## Data
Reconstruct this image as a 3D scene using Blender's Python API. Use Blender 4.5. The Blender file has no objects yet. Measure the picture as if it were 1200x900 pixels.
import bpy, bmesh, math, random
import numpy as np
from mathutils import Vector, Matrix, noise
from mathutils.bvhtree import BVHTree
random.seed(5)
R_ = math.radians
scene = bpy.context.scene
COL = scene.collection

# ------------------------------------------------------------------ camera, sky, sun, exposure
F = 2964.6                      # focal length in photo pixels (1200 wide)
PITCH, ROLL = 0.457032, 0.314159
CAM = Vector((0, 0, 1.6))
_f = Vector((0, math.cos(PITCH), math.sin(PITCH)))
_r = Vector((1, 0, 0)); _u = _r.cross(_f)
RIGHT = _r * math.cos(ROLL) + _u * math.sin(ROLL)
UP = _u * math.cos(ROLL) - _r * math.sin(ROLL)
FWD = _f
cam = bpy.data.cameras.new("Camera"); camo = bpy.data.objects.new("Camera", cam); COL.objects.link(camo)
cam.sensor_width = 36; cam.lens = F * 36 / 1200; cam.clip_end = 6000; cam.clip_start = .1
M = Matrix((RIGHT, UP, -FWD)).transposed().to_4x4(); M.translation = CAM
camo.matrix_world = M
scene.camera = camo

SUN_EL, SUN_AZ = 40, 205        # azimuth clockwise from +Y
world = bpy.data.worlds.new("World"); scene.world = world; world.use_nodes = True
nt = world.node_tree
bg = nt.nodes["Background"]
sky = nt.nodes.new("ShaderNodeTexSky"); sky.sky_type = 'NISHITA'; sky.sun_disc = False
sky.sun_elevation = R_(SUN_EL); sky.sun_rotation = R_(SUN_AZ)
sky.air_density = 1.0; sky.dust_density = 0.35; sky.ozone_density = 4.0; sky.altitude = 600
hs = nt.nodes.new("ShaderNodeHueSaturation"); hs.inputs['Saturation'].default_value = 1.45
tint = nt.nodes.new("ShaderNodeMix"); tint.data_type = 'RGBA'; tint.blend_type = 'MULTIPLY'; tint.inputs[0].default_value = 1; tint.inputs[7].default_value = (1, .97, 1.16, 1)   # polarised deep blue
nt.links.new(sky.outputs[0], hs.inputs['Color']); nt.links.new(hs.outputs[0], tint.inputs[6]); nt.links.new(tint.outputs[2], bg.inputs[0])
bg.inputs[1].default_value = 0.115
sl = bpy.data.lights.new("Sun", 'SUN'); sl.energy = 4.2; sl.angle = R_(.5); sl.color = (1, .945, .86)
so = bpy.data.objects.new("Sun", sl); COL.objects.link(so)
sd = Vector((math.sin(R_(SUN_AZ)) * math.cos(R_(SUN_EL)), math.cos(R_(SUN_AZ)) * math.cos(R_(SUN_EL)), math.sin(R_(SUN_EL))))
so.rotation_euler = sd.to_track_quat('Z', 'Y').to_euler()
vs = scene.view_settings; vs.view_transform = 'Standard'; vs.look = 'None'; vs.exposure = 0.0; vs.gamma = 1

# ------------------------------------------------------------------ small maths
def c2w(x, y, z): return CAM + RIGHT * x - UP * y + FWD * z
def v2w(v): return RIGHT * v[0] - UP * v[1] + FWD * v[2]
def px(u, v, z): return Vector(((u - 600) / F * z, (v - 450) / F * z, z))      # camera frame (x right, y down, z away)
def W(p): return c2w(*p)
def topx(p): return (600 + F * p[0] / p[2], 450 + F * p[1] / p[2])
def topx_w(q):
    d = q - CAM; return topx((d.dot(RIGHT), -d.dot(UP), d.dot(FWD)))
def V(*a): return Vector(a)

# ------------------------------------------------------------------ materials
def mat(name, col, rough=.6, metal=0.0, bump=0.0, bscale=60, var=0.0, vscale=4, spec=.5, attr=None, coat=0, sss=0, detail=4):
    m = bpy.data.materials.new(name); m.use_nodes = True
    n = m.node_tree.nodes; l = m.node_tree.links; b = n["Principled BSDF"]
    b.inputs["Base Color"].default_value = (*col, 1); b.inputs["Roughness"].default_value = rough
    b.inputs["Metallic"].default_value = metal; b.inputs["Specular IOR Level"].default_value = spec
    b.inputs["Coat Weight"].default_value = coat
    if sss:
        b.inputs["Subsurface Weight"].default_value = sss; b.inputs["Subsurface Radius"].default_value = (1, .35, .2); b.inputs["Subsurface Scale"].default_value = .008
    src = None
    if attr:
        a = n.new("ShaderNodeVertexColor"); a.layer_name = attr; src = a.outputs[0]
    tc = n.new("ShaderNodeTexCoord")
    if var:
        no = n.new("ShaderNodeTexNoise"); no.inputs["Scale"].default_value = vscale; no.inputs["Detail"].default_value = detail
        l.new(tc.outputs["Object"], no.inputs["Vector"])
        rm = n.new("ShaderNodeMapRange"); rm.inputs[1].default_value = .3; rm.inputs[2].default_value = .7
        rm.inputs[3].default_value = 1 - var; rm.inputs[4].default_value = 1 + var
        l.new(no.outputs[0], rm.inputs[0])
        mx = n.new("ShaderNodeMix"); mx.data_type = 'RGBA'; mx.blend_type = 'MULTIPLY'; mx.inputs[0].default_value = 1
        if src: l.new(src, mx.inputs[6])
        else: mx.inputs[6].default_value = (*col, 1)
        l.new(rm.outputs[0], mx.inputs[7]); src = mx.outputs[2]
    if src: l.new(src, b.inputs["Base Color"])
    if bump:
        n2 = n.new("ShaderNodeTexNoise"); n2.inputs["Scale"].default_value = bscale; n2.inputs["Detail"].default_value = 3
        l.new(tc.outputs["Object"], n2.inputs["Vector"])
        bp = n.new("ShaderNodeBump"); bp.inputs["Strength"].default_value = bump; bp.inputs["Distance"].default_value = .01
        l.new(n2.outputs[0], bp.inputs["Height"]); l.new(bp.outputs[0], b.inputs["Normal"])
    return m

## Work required
What is needed is an exact copy of the lines from the start of the listing through the line where "COL = scene.collection" sits, please, both end lines included and nothing more.

## Solution to this problem
Reconstruct this image as a 3D scene using Blender's Python API. Use Blender 4.5. The Blender file has no objects yet. Measure the picture as if it were 1200x900 pixels.
import bpy, bmesh, math, random
import numpy as np
from mathutils import Vector, Matrix, noise
from mathutils.bvhtree import BVHTree
random.seed(5)
R_ = math.radians
scene = bpy.context.scene
COL = scene.collection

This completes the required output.